Which skills will be most valued in the AI era?
50% of this post is a summary of Shreyas Doshi's video about how to stay ahead in the age of AI. Rest of the 50% are my comments.
Background
1) CEOs might say AI is not going to affect jobs much in order to not cause panic, but the truth is that AI is definitely going to begin to affect things to a large extent in the coming years.
2) Models may be average at a lot of the things it does now, but it's going to get far better soon
3) AI is already doing a lot of routine and repetitive lower order tasks such as taking meeting notes, drafting basic emails, basic data processing, summarizing long documents, providing basic trouble shooting steps, generating code (lol about calling this routine and repetitive), generating reports, etc.

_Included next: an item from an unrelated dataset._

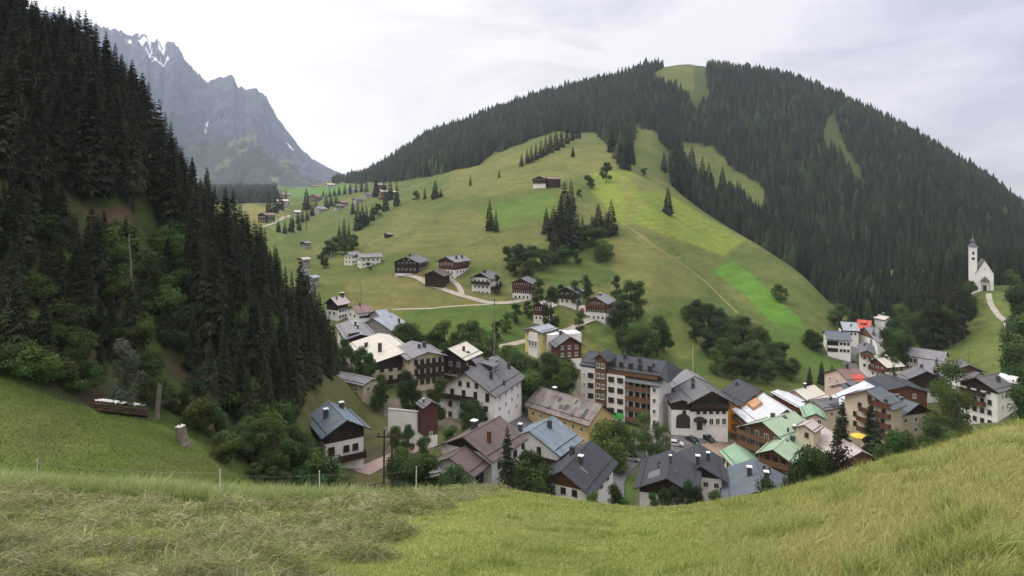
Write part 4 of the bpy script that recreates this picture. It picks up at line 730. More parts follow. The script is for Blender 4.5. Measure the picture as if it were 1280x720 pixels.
# ------------------------------------------------------------------ houses
_wc = {}
def window_meshes(w, h, style, detail):
    k = (round(w, 2), round(h, 2), style, detail)
    if k in _wc: return _wc[k]
    fm = M['frame_brown'] if style[0] == 'b' else M['frame_white']
    f = MB(); t = 0.11 if detail else 0.13; y0, y1 = -0.07, 0.10
    f.box(-w/2, w/2, y0, y1, -h/2, -h/2+t); f.box(-w/2, w/2, y0, y1, h/2-t, h/2); f.box(-w/2, -w/2+t, y0+.002, y1, -h/2+t, h/2-t); f.box(w/2-t, w/2, y0+.002, y1, -h/2+t, h/2-t)
    if detail: f.box(-0.035, 0.035, y0+.004, y1, -h/2+t, h/2-t); f.box(-w/2-.08, w/2+.08, -.16, y1, -h/2-.07, -h/2-.004)
    mats = [fm, M['fascia'], M['glass']]
    if 's' in style: f.box(-w/2-w*.36, -w/2-.01, -.06, 0.02, -h/2, h/2, 1); f.box(w/2+.01, w/2+w*.36, -.06, .02, -h/2, h/2, 1)
    p = MB().box(-w/2+t*.8, w/2-t*.8, -0.025, 0.05, -h/2+t*.8, h/2-t*.8)
    if detail: r = (f.mesh('window_frame', mats), p.mesh('pane', M['glass']))
    else:
        f.box(-w/2+t*.8, w/2-t*.8, -0.025, 0.05, -h/2+t*.8, h/2-t*.8, 2); r = (f.mesh('window', mats), None)
    _wc[k] = r; return r
HOUSES = []; PADS = []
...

4) Teams are going to shrink in size. Meaning what earlier may have taken a team of 50 people (engineers, product managers, designers, marketers, customer support, etc) will now be done by a team of 10.

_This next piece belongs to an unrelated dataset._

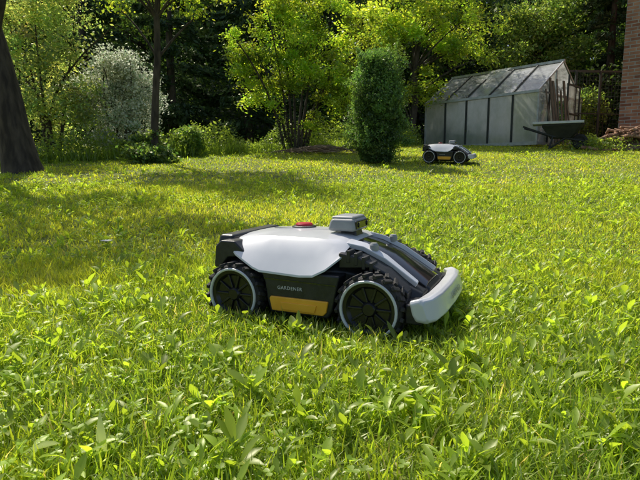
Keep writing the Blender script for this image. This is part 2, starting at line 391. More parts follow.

5) Lines are going to be blurred between roles. An engineer will be able to do design work. Designers can handle frontend development. So on.
6) While learning to code is useful, it's not the most important skill.
Most important skills we should be developing
7) Insight Generation: a) Understand human behaviour beyond surface level data. b) Look for unarticulated customer needs, as in they might say they need X but in reality you've realized what they are asking for is Y. c) Discern subtle market shifts. d) Understanding nuances in regulation. e) understand the competitive landscape deeply. f) and so on..
8) Build your creative muscle: Insights are just inputs. Need to convert them into solutions. While AI can be creative in some ways (like writing a poem), human creativity in complex problem-solving will remain a key advantage.
9) In summary, you should be building your ability to mine for insights. Then building your ability to convert this mined insights into creative solutions to address important problems.
The group that is most at-risk of disruption
10) We are going to see a lot of white collar workers in the lower end of the value chain struggle to keep up. Lower end of the value chain would refer to white collar roles where the day-to-day responsibilities are more rote in nature: Customer support, call centre agents, data entry, HR admins, accounts receivables, Manual QA testers. The lower one is in the value chain, the more urgently they need to upskill to move upwards.
11) In a country like India there are several such people in the lower end of the value chain. India is known for its BPO / ITES sectors. While such BPO/ITES companies did lift several household into the middle class, the scale at which that lift has been occurring is likely going to see a huge fall.
12) A lot of the BPO/ITES folks are doing tasks that are in the lower end of the value chain.
13) If the jobs of millions of such Indian youth no longer exists, then the resulting increase in unemployment rates will end up having ripple effects in the form of social unrest and other concerns.
14) Increased frustration of unemployed youth will lead to increased crime, youth protests turning violent, increased socialist tendencies (see how much support Zohran got for his socialist policies in the US), increased stress within family households, increased mental health issues, increased strain on public resources.
Why we should be optimistic about the long term
15) There's a lot of reason to be optimistic over the long term though. History has shown us that societies are resilient over a long enough time frame and we will therefore adapt. So while there'll be short term pain, over time we'll see the system stabilizing in a new equilibrium.
16) Governments across the world will be forced to create an AI ministry which will enact policies that address all the above concerns in a holistic way. All other ministries will be a second class to the AI ministry.
17) Our Indian education system will likely improve and adapt to a post AI world. It's not happening right now, but soon will.
18) The Chinese government is a good example of a forward thinking government that is enacting policies and programs right now to future proof themselves for an AI era. They think decades ahead.
19) The nature of work will end up becoming a lot more meaningful: everyone of us, would be working fewer hours per day, and those fewer hours will be spent on harder problems where only our higher order thinking and creativity will be utilized. So work will be a lot more meaningful and stimulating.